Smile for Success
Dec. 21, 2005 — -- An old friend who often had difficulty taking life seriously showed up at work one day with a bumper sticker he had created. It read, "It is better to be rich and healthy than to be sick and poor."
Now a team of researchers has come up with an equally startling finding. It is better to be happy than sad.
And that, they conclude, may put you on the road to success.
That finding may seem a tad obvious, but the fact is a lot of research has pointed in another direction, contending that happiness is the result of a lot of things -- success at work, a good marriage, a fit body, a fat bank account.
But according to psychologists at three universities, that's backward. People aren't happy because they are successful, they conclude. They're successful because they are happy.
The researchers combed through 225 studies involving 275,000 people and found that most researchers put the proverbial cart before the horse. Most investigators, they concluded, "assume that success makes people happy."
It took just a few minutes for me to lay my hands on a batch of research papers that support that premise. People are happy because they are healthy (Carnegie Mellon), are held in high esteem by their peers (Ohio State), consider themselves the "top dog" (University of Warwick), feel they are autonomous and competent (University of Missouri, Columbia), or have a good marriage (too many to list).

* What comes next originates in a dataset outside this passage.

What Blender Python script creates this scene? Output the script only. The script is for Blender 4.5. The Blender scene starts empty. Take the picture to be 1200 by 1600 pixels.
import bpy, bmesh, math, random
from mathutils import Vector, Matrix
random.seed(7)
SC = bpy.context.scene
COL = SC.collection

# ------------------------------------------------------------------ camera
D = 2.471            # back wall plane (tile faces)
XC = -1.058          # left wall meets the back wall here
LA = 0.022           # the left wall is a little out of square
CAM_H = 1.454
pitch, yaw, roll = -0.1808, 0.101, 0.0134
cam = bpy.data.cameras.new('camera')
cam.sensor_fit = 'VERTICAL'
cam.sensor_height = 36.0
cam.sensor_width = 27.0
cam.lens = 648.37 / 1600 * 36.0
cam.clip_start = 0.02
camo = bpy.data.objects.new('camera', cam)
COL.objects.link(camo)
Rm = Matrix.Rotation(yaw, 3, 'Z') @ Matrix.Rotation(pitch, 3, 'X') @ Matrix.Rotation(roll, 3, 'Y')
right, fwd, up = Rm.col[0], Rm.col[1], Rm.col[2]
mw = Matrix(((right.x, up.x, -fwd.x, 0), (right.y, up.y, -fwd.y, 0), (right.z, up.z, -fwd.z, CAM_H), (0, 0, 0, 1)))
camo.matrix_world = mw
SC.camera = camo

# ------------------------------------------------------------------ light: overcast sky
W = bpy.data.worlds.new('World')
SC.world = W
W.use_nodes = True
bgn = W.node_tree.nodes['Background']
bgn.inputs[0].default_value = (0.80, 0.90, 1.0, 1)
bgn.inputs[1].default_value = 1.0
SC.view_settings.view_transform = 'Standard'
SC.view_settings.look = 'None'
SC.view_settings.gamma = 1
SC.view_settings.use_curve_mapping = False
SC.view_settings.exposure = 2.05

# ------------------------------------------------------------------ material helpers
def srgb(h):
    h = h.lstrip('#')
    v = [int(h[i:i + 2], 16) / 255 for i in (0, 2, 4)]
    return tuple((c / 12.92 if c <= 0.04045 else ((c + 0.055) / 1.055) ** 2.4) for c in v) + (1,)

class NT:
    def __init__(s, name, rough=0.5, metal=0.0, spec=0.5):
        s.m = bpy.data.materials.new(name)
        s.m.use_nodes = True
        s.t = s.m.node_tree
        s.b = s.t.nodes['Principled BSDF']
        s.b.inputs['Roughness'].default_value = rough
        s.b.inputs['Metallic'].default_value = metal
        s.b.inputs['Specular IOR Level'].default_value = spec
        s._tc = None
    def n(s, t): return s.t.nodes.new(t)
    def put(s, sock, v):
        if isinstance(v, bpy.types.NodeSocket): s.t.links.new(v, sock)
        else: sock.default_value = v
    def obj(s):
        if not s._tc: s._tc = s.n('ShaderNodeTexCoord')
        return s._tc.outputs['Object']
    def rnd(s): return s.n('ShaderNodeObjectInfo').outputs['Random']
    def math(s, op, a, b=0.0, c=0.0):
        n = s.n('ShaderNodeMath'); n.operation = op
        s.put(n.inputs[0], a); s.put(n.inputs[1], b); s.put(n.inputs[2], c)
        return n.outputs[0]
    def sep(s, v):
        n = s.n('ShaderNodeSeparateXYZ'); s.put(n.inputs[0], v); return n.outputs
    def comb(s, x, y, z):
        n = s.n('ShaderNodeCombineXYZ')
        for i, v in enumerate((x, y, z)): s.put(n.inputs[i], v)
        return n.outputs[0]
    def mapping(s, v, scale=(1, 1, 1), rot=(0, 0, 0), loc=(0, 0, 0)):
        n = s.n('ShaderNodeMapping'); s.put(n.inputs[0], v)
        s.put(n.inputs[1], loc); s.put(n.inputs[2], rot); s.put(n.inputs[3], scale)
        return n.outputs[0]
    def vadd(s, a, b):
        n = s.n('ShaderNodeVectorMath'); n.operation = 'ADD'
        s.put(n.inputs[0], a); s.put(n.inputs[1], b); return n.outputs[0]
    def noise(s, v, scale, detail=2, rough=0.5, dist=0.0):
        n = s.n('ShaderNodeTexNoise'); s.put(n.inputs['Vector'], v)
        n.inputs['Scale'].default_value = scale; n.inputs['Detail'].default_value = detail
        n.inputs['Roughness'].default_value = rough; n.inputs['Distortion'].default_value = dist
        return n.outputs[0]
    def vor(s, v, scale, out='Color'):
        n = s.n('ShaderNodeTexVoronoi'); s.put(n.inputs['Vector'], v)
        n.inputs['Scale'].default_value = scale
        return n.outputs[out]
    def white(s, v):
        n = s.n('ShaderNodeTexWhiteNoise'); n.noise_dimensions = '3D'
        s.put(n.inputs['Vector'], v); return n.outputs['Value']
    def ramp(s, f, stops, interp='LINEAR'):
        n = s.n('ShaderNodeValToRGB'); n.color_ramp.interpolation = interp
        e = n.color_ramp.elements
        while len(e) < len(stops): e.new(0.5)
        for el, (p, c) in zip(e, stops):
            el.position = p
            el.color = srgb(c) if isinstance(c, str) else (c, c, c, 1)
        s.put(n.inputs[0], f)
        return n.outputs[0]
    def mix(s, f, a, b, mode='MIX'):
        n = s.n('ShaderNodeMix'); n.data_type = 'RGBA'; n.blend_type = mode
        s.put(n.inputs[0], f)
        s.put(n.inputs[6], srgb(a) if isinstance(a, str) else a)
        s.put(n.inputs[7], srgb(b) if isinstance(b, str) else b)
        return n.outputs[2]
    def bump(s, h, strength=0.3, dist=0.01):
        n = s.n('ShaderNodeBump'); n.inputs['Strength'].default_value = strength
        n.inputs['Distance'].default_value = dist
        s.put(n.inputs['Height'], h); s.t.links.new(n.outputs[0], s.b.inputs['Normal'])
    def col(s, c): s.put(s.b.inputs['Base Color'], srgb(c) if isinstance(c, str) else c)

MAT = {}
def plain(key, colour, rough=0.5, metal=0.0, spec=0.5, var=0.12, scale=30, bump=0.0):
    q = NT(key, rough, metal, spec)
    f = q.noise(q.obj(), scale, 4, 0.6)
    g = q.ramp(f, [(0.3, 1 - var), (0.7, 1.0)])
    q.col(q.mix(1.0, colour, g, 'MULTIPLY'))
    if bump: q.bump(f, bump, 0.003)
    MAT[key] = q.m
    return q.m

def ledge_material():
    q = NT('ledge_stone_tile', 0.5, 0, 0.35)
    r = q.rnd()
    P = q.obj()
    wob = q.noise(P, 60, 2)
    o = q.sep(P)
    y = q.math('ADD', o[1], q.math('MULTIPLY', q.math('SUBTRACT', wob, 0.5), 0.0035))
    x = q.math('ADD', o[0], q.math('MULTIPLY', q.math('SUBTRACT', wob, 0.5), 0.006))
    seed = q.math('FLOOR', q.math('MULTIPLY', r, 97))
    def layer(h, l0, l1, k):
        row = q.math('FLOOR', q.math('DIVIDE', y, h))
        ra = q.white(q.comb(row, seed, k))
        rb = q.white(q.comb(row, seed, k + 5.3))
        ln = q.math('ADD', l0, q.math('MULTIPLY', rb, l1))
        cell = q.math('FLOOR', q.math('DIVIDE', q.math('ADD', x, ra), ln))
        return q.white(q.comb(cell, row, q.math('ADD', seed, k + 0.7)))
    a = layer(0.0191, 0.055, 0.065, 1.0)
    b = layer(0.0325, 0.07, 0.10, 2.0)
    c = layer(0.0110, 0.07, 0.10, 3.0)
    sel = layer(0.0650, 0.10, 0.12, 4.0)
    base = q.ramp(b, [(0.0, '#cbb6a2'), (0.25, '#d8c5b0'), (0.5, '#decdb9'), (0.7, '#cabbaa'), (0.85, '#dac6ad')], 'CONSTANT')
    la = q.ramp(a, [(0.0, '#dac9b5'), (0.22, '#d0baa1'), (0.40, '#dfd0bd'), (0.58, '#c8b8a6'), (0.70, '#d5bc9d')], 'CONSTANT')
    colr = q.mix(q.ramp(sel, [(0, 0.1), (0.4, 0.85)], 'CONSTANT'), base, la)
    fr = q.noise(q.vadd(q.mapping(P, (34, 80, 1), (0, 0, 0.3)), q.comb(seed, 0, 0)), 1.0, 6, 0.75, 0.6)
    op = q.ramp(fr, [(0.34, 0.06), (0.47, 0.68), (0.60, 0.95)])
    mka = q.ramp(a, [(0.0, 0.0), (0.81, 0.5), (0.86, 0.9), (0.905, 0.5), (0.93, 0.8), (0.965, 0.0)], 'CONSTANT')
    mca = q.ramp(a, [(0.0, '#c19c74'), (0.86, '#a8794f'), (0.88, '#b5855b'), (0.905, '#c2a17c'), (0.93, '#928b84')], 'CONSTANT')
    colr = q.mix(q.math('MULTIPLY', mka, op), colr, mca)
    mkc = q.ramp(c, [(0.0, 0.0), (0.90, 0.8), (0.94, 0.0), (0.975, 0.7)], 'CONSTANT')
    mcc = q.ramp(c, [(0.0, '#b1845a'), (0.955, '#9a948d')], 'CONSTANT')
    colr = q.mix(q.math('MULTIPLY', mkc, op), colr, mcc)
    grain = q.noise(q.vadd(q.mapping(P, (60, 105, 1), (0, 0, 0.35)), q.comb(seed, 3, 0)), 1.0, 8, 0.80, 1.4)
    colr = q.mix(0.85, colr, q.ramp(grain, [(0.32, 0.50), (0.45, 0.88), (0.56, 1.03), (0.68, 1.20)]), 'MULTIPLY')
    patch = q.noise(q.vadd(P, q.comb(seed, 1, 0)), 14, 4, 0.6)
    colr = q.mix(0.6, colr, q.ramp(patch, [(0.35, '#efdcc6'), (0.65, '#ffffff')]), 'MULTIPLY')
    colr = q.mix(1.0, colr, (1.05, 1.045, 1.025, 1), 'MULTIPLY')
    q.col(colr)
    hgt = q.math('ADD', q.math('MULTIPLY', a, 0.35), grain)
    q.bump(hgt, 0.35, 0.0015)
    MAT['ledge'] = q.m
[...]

All those things probably contribute to happiness, according to a report in the current issue of the Psychological Bulletin, published by the American Psychological Association, but more often than not they are the result of happiness, not the cause. The paper is by Sonja Lyubomirsky of the University of California, Riverside; Laura King of the University of Missouri, Columbia; and Ed Diener of the University of Illinois, Urbana-Champaign; and the Gallup Organization.
They conclude that happy people are easier to work with, more highly motivated and more willing to tackle a difficult project. Thus, they are more likely to be successful. That fits neatly with a study done several years ago that concluded the main reason people get fired isn't incompetence or unreliability or tardiness or any of the other things that distinguish some of our co-workers from ourselves. It's that they can't get along with their colleagues.
And let's face it. It's easier to like someone who's always up than someone who is always down.
Who wants to work with a grump?
But do we really have any control over our own level of happiness? My hunch for years has been that some people are just naturally happy. It doesn't seem to have anything to do with their circumstances. They're happy because they're happy.
Lyubomirsky and her colleagues have a more precise definition, of course.
"What is the hallmark of happiness?" they ask. "Our focus in this article is on happy individuals -- that is, those who experience frequent positive emotions, such as joy, interest and pride, and infrequent (though not absent) negative emotions, such as sadness, anxiety and anger."
The researchers concede there is a potential vulnerability in their conclusions because studies of happiness depend largely on self-reporting. If you want to know if people are happy, ask them. They may lie about it and say they are happy even though they are miserable, but that's not likely to be the case, at least not often.
Most people who are miserable seem eager to share their misery.
So assuming people who claim to be happy are telling the truth, studies show conclusively that that's a good thing.
"Happy people appear to be more successful than their less-happy peers in three primary life domains -- work, relationships and health," the researchers conclude.
And "happy moods appear to lead people to seek out others and to engage with the environment at large, to be more venturesome, more open and more sensitive to other individuals."
But alas, there is a downside to all this happiness. Sometimes, especially when the subject is "chronically happy," the researchers note, co-workers may find all that cheerfulness a bit annoying.
And being happy is not even a "royal road to the perfect life," they add. Sometimes, nothing seems to work out right.
But when the tide turns against a happy person, it's OK to be sad, according to the report. To remain jovial in the face of pathos is a sign of an unhealthy mind.
So if being successful doesn't guarantee happiness, what's a body to do? Can we really do anything about it?
The researchers suggest that happiness doesn't come from someplace else. It comes from within.
By the way, my old friend who came up with that bumper sticker during one of his manic phases was right. It really is better to be rich and healthy than sick and poor, or so I'm told.
And it's nice to be happy, even if it is annoying to the grouches around you.